#### Dataset records

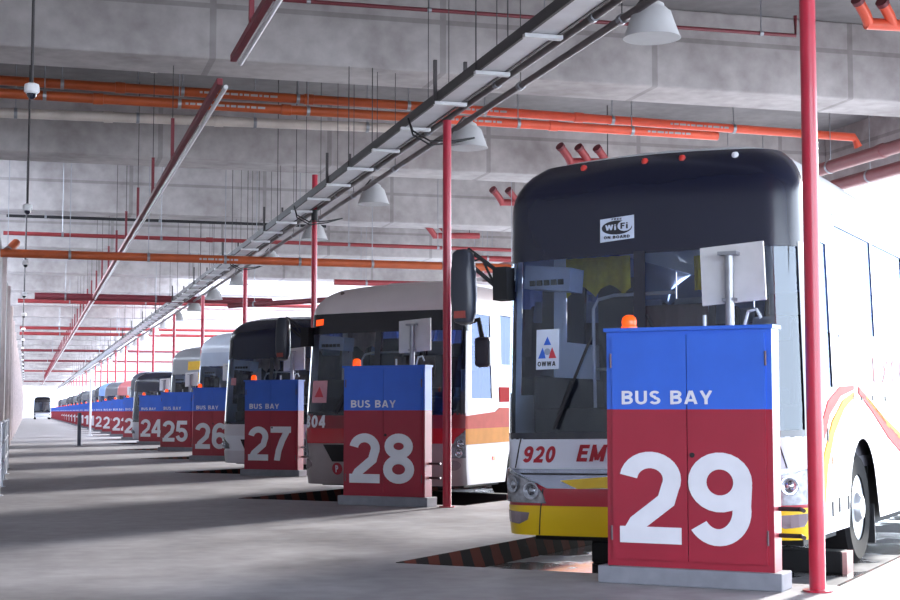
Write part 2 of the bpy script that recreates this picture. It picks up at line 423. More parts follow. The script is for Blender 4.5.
# ------------------------------------------------------------------ red poles
m_pole = M('pole_red', '#b3203a', .3, 0, .05, 4, coat=.2)
def pole(n):
    h = {0: 7.82, 1: 4.92, 2: 5.62}.get(n, 4.72)
    where = {-1: 'x', 0: 'nearest and tallest, right beside cabinet 29', 1: 'second nearest, beside cabinet 28',
             2: 'reaching above the cable tray beside cabinet 27'}.get(n, 'beside cabinet %d' % (NB-n))
    p = empty('red_pole', (5.12, 9.1+PITCH*n, 0), 0, 'slim red painted steel pole, ' + where, 'pole', 'red poles along the bays')
    bm = B(); tube(bm, [(0, 0, 0), (0, 0, h)], .054, 18); finish(bm, 'shaft', m_pole, p, True)
    bm = B(); lathe(bm, [(.1, 0), (.1, .012), (.06, .015)], (0, 0, 0), 18); finish(bm, 'base_plate', m_pole, p)
    if n == 2:
        bm = B(); lathe(bm, [(.06, 0), (.062, .01), (.062, .2), (.06, .21)], (0, 0, 4.75), 18); finish(bm, 'collar', m_dark, p)
for n in range(NB): pole(n)

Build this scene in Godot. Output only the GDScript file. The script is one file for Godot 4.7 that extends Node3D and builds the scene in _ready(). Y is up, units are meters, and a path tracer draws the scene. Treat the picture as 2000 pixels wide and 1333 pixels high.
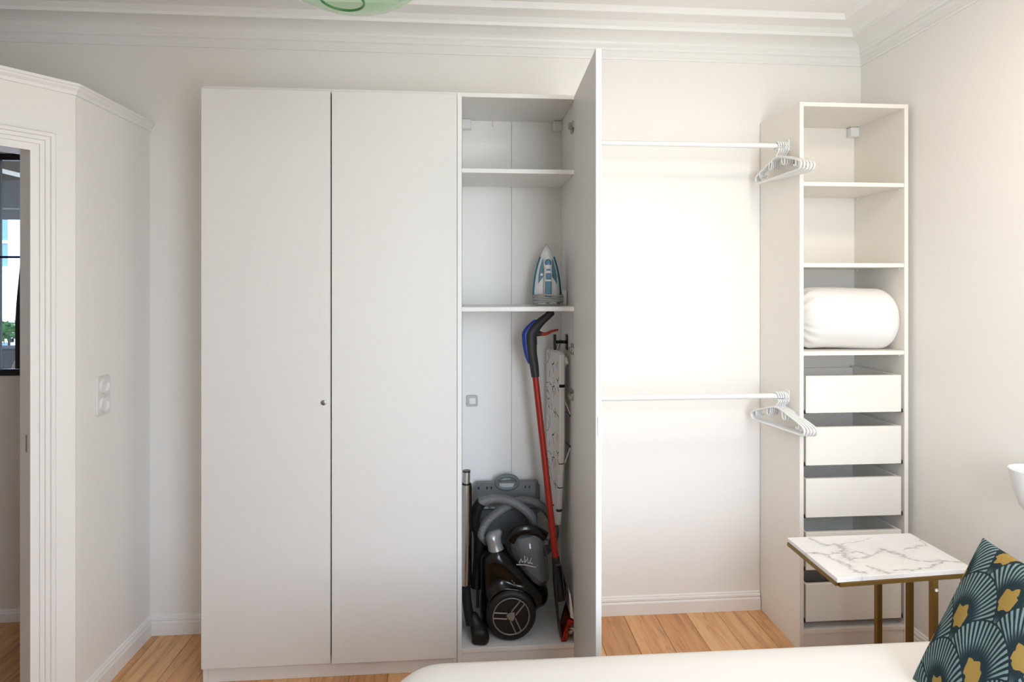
extends Node3D
# A white bedroom corner: a row of tall wardrobes, an open drawer tower, a bed edge, a marble side table.

var mats := {}
var taken := {}
var rng := RandomNumberGenerator.new()

func _ready() -> void:
	rng.seed = 4711
	setup_view()
	setup_materials()
	build_room()
	build_hall()
	build_outdoors()
	build_wardrobes()
	build_tower()
	build_rails()
	build_cabinet_things()
	build_vacuum()
	build_bed()
	build_table()
	build_small_things()

# ------------------------------------------------------------------ view and light
func setup_view() -> void:
	var cam := Camera3D.new()
	cam.name = "camera"
	var near := 0.05
	var focal := 1150.8
	cam.projection = Camera3D.PROJECTION_FRUSTUM
	cam.set_frustum(near * 1333.0 / focal, Vector2(0.0, -near * 108.8 / focal), near, 60.0)
	cam.position = Vector3(1.0418, 1.573, 2.389)
	cam.rotation.y = -0.0751
	add_child(cam)
	cam.current = true
	var we := WorldEnvironment.new()
	we.name = "environment"
	var e := Environment.new()
	var sky := Sky.new()
	var sm := ProceduralSkyMaterial.new()
	sm.sky_top_color = Color(0.62, 0.74, 0.90)
	sm.sky_horizon_color = Color(0.84, 0.91, 0.98)
	sm.ground_horizon_color = Color(0.60, 0.60, 0.58)
	sm.ground_bottom_color = Color(0.42, 0.41, 0.39)
	sm.sky_energy_multiplier = 2.6
	sm.ground_energy_multiplier = 2.6
	sm.sun_angle_max = 0.0
	sky.sky_material = sm
	e.background_mode = Environment.BG_SKY
	e.sky = sky
	e.ambient_light_source = Environment.AMBIENT_SOURCE_SKY
	e.tonemap_mode = Environment.TONE_MAPPER_LINEAR
	e.tonemap_exposure = 1.08
	e.sdfgi_enabled = true
	e.ssao_enabled = true
	e.ssil_enabled = true
	we.environment = e
	add_child(we)
	# daylight entering through the tall window in the wall behind the bed's near side
	var day := AreaLight3D.new()
	day.name = "window_daylight"
	day.area_size = Vector2(0.90, 1.90)
	day.position = Vector3(1.975, 1.50, 2.93)
	day.light_color = Color(0.955, 0.98, 1.0)
	day.light_energy = 3.2
	day.area_normalize_energy = true
	day.area_range = 12.0
	day.shadow_enabled = true
	add_child(day)

# ------------------------------------------------------------------ materials
func mat(c: Color, rough := 0.5, metal := 0.0, spec := 0.5) -> StandardMaterial3D:
	var m := StandardMaterial3D.new()
	m.albedo_color = c
	m.roughness = rough
	m.metallic = metal
	m.metallic_specular = spec
	return m

func noise_tex(freq: float, as_normal: bool, bump := 1.0, size := 256) -> NoiseTexture2D:
	var t := NoiseTexture2D.new()
	var n := FastNoiseLite.new()
	n.seed = 11
	n.noise_type = FastNoiseLite.TYPE_SIMPLEX
	n.frequency = freq
	n.fractal_octaves = 3
	t.noise = n
	t.width = size
	t.height = size
	t.seamless = true
	t.as_normal_map = as_normal
	t.bump_strength = bump
	return t

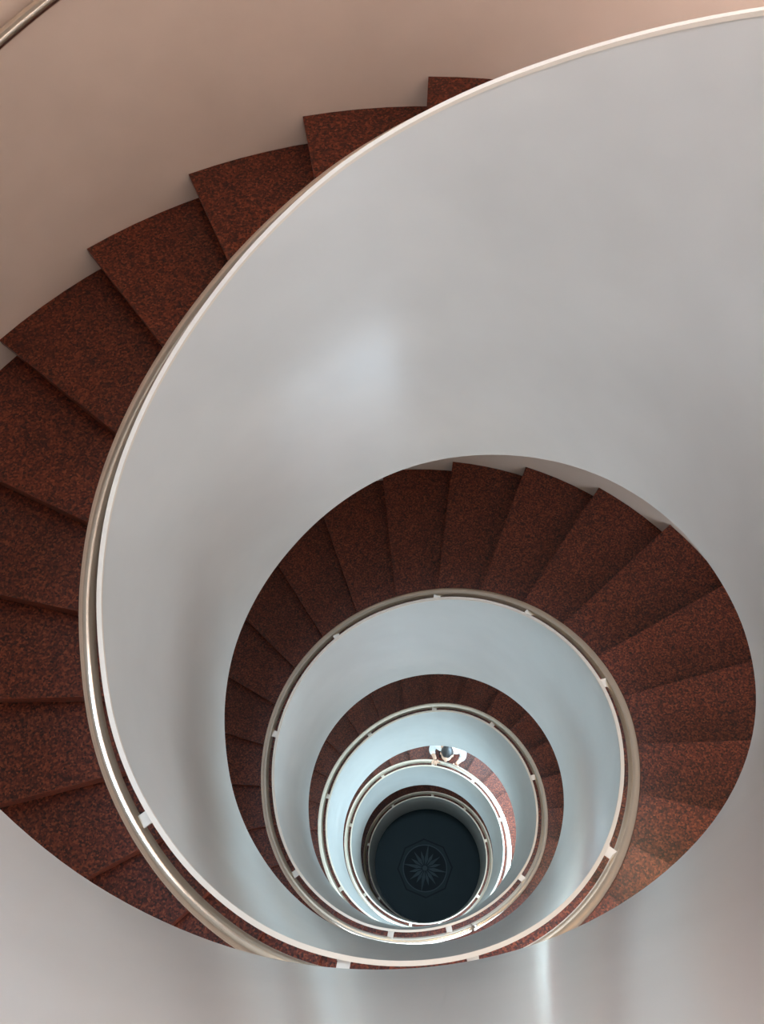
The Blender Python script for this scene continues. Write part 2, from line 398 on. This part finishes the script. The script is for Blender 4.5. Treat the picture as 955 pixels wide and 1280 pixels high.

########

**Stated exercise:** Give back, unchanged, each line from the one containing "Build this scene" through the one containing "build_small_things()". Pictures are to be left out.

**Worked answer:**
Build this scene in Godot. Output only the GDScript file. The script is one file for Godot 4.7 that extends Node3D and builds the scene in _ready(). Y is up, units are meters, and a path tracer draws the scene. Treat the picture as 2000 pixels wide and 1333 pixels high.
extends Node3D
# A white bedroom corner: a row of tall wardrobes, an open drawer tower, a bed edge, a marble side table.

var mats := {}
var taken := {}
var rng := RandomNumberGenerator.new()

func _ready() -> void:
	rng.seed = 4711
	setup_view()
	setup_materials()
	build_room()
	build_hall()
	build_outdoors()
	build_wardrobes()
	build_tower()
	build_rails()
	build_cabinet_things()
	build_vacuum()
	build_bed()
	build_table()
	build_small_things()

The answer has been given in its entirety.